By no means every high-scoring ad featured man’s best friend, but enough do to make dogs a common feature of some of America’s most emotionally resonant commercials.

It’s no surprise that dogs are an advertising winner. Since the year 2000, the US population has risen 15%. The dog population has more than doubled that pace, jumping by almost a third. Dogs are more popular than ever, and American ads reflect that. Some of the most memorable and well-loved ads of recent years have starred them, from Budweiser’s “Puppy Love” to Dorito’s hilarious Super Bowl commercial starring three dogs in a trenchcoat trying to get served in a grocery store.

At this point – if you’re a cynical advertiser – your eyes might be rolling. Sure, dogs are a feature of lots of popular ads, but isn’t that just cheap populism? Easy sentiment? Lowest common denominator advertising with no relevance to the brand? As one marketing guru sniffily put it on Twitter recently, without proper consideration of the brand you might as well fill your ads with cute animals, babies and weeping Moms.

I’d reply to that in two ways.

First of all, of course the brand matters. The dogs in their trenchcoat aren't just doing it for fun – they want those Doritos, and it’s part of a long-running campaign in which nefarious plans to get or steal the chips are a common trope. And in Subaru’s long-running campaign with its Barkleys family of driving dogs, the point is to show common uses of the brand’s cars – like dropping kids off at school – in a new light by making it about dogs, not people. The fact that it’s a cute new light is just a big emotional bonus.

Putting dogs in a campaign isn’t a cure-all. In the UK version of the test, we found an ad for a cheap loans company which focused on an adorable pup. It tanked – the association between the nice dog and the slightly less adorable brand didn’t help matters at all.

But the second point I’d make is – there’s nothing wrong with cute animals. Or babies. Or Moms, troops, cartoon monsters or any of the myriad of devices advertisers have used to tweak our feelings given the tiny slivers of time we grant them. Marketers have become so enamoured of targeting and personalisation, or so convinced Gen Z are a new species, that they’ve become paralysed by their own sophistication. They’ve forgotten how to make ads people – a huge variety of people – love.

Politics has taken some of the shine off the word, but in advertising, there’s nothing wrong with populism. Almost 70% of American households have pets. Of course animals in ads are going to be popular! If you can find a good angle, and a way they work with your brand, go ahead and use dogs or cats, or terrapins and aardvarks if you want.

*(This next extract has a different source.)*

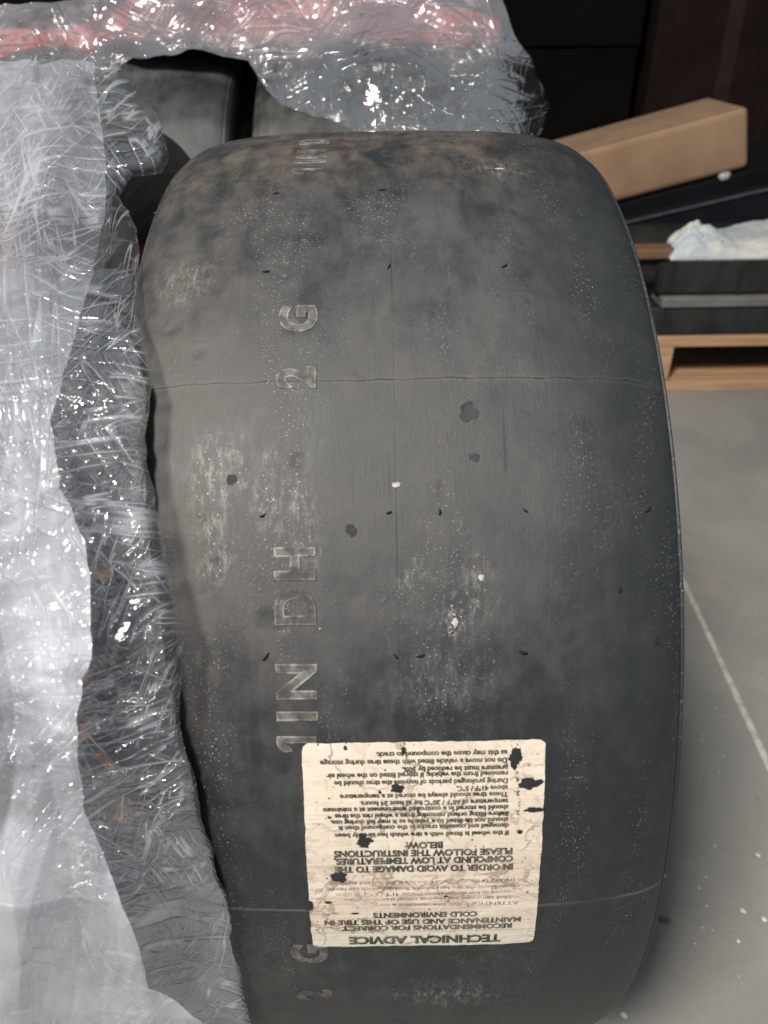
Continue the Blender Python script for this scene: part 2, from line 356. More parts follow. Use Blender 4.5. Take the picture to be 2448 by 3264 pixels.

The reason for doing it is simple: emotion works. Evidence from the IPA’s comprehensive studies of ad effectiveness (see The Long And The Short Of It, by Les Binet and Peter Field) shows that emotional campaigns have a far higher chance of generating long-term positive business effects than campaigns which simply concentrate on a rational message. If you want to build a brand long-term, then big campaigns, big smiles – and, yes, great big dogs – are a good place to start.